This holiday season, give more without straining your budget

Holidays need not mean expensive gifts. This guide will help make your giving more meaningful.

It’s that time of the year again. You decorate the house inside and out, warm up with mugs of hot chocolate and eggnog as you sit before your TV, and watch films that celebrate the holiday season. On the flip side, it’s also a time that brings gifting stress for many of us. From finding the right gift for each person on your list to keeping it all within budget, gifting can be a challenge. This holiday season, take a different approach. Instead of taxing your wallet, use this alternative gift guide to make your giving truly meaningful.

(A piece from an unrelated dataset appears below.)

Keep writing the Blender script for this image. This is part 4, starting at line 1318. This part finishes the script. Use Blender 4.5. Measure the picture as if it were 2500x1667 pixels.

1. Chronicle your family history:

What better way to get together as a family than to record the journey of your family through generations? Collect photographs, letters, important documents (certificates, medals, etc.) from family members to get started. Save letters and greeting cards you receive and create a family scrapbook. Take advantage of the digital revolution and record interviews with older family members. If you’re feeling a bit more adventurous, you can even make a family history quilt and dedicate blocks to each member of the family or make individual quilts. Designs on the quilt can be simple or detailed, depicting the interests and personalities of different family members.

2. Give homemade baked goods or a dried herb wreath:

From cakes to brownies and cookies, who wouldn’t appreciate homemade goodies you made for them? If you enjoy baking holiday treats for your own family, make a few extra batches, put them in cellophane bags that you can tie up using colourful ribbons. If you’re a culinary enthusiast and grow herbs in your garden all summer long, you might have a large surplus of fresh herbs. Using next to no equipment, you can make your own herb wreaths and give them as gifts. Alternatively, you could also put the herbs in a jar and give that.

3. Make an emergency kit gift basket:

We all need to be prepared for emergencies for there’s no telling when one could strike. So no matter who you give this to, this can be a really practical gift. Putting together an emergency kit gift basket is easy. Include a few non-perishable food items, toothbrushes and toothpaste, razors, combs, soaps, toilet paper; first-aid items like band aids, self-adhesive bandages and dressings; flashlights; gas cans; jumper cables; and sleeping bags. Provide a backpack to hold all these items together, and your gift is done!

4. Visit a local nursing home:

Your time is an intangible, yet is one of the most profound gifts you can give, especially to a senior, who may not have too many material needs but would appreciate human companionship. Call up your local nursing home to fix a time when you can visit the seniors. If it is allowed, take your children too, and have them prepare handmade greeting cards or craft items to take as gifts for the nursing home residents. During the holiday season, you might consider adopting a senior and lending them a hand in their day-to-day requirements or simply to chat with them for a few hours a week.

5. Make your own gift

Lastly, you always have the option of making your own gift. The biggest investments you’ll need to make for this will be your time and creative imagination, not money. The ideas are limitless. You could embroider handkerchiefs with lines from poems or witty messages; customize plain mugs by drawing on them; make jewelry storage frames and handmade jewelry; or put together in-a-jar food mixes – brownies, chutneys, sauces and more.

As you ponder your giving plan and budget this holiday season, take a moment to reflect on how there might be people who would benefit more from the gift of your time, attention and care than a showering of material items. Every time you’re able to do so, the value of your gift becomes priceless and memorable.